As part of the settlement, Sentry, which manages more than $18-billion in client assets, admitted that it made excessive non-monetary benefit payments to certain mutual fund representatives between 2011 and 2016. Under Ontario securities law, fund companies are allowed to provide only benefits that are promotional in nature and of minimal value.

Sentry also acknowledged that it failed to maintain adequate compliance controls and records of benefits paid to its representatives over the period in question. "Sentry admits and acknowledges that it has breached Ontario securities law and that it has acted contrary to the public interest," the company said in the settlement agreement.

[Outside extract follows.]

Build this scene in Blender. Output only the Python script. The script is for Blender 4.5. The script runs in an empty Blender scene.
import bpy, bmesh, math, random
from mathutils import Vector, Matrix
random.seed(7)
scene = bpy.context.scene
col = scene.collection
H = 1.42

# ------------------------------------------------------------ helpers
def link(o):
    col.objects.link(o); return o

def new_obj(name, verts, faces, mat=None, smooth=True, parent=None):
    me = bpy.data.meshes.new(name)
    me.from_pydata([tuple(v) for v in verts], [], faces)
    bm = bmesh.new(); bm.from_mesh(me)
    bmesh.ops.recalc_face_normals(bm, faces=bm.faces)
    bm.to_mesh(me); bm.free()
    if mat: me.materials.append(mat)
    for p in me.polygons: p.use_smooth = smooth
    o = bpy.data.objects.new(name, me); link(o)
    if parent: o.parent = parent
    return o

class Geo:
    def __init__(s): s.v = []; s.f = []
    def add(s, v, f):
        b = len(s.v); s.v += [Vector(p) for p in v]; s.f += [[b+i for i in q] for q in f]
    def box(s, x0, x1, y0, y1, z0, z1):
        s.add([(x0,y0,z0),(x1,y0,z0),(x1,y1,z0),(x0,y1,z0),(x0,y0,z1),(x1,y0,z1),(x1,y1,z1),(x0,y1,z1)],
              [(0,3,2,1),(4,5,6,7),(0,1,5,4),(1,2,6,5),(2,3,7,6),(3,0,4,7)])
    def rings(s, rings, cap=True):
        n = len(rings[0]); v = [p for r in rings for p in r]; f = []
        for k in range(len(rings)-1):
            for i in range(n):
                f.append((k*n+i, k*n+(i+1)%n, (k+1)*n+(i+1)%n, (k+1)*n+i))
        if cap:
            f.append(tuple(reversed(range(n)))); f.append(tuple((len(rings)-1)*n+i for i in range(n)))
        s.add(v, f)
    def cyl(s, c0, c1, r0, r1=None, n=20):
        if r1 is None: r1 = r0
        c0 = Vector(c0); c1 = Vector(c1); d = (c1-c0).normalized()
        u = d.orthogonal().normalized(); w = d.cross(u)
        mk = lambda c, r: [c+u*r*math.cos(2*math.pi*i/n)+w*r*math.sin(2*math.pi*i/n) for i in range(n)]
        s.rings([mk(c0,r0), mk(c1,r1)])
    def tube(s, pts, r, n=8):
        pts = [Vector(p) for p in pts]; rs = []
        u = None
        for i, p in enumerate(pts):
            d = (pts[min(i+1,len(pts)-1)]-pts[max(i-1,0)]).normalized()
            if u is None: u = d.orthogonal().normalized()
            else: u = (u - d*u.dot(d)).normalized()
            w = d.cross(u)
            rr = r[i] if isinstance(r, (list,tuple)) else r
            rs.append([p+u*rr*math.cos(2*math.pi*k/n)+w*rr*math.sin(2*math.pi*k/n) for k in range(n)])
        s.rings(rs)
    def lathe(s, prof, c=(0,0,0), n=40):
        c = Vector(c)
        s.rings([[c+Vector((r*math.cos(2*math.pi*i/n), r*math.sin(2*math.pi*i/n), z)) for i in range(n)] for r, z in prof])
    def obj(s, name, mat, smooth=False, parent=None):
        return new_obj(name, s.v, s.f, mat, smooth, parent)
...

Submissions by the OSC at Wednesday's hearing centred around a sales conference in Beverly Hills, Calif., in 2015 where the regulator alleges Sentry spent about $2-million, much of that in lavish non-monetary benefits to representatives in attendance. Among the gifts that Sentry allegedly doled out: bottles of Dom Pérignon, Tiffany and Co. necklaces for female reps, and engraved silver sterling cufflinks for male representatives. Sentry is also alleged to have hosted a number of lavish parties and dinners for representatives at the sales conference that featured open bars, flapper dancers, a cigar bar and fortune tellers.

On other occasions between 2011 and 2016, Sentry is alleged to have given reps various non-monetary gifts such as concert tickets to see Selena Gomez and One Direction, and hockey tickets to playoff games. Spending exceeded $4,000 per adviser a year, in some instances, according to the OSC.

Separately, former CEO Sean Driscoll, who is son of Sentry founder John Driscoll, gifted Montreal Formula One tickets in 2015 and 2016 worth about $28,000 to a top performing representative, according the the OSC – amounts that were far in excess of allowable limits.

In the settlement agreement, Sean Driscoll said that he "admits and acknowledges that, in connection with the Montreal F1 Tickets, he breached Ontario securities law."

The former Sentry CEO also agreed to pay the fund company $100,000 in a reparation payment, and is prohibited from acting as a director or officer at Sentry for the next two years. Nor is he allowed to work as the "ultimate designated person" at any investment fund manager for the next five years. Mr. Driscoll was also ordered to take a course on regulatory compliance.

Sentry first revealed the investigation by the OSC in January shortly after it appointed Philip Yuzpe as its new CEO. Mr. Driscoll stepped down in late 2016 as a result of the OSC's investigation. Sentry's chief compliance officer Jasmin Jabri also left the asset manager around the same time, according to the settlement agreement.

Apart from the administrative penalty, Sentry agreed to pay $150,000 in costs in connection with the investigation.

"Sentry takes these matters very seriously and accepts full responsibility," Mr. Yuzpe said in a statement on Wednesday. "We have learned from this experience and our company will be better for it."

Sentry has also agreed to since bring in external consultancy firm, PricewaterhouseCoopers LLP, which is assisting the firm in improving its compliance practices.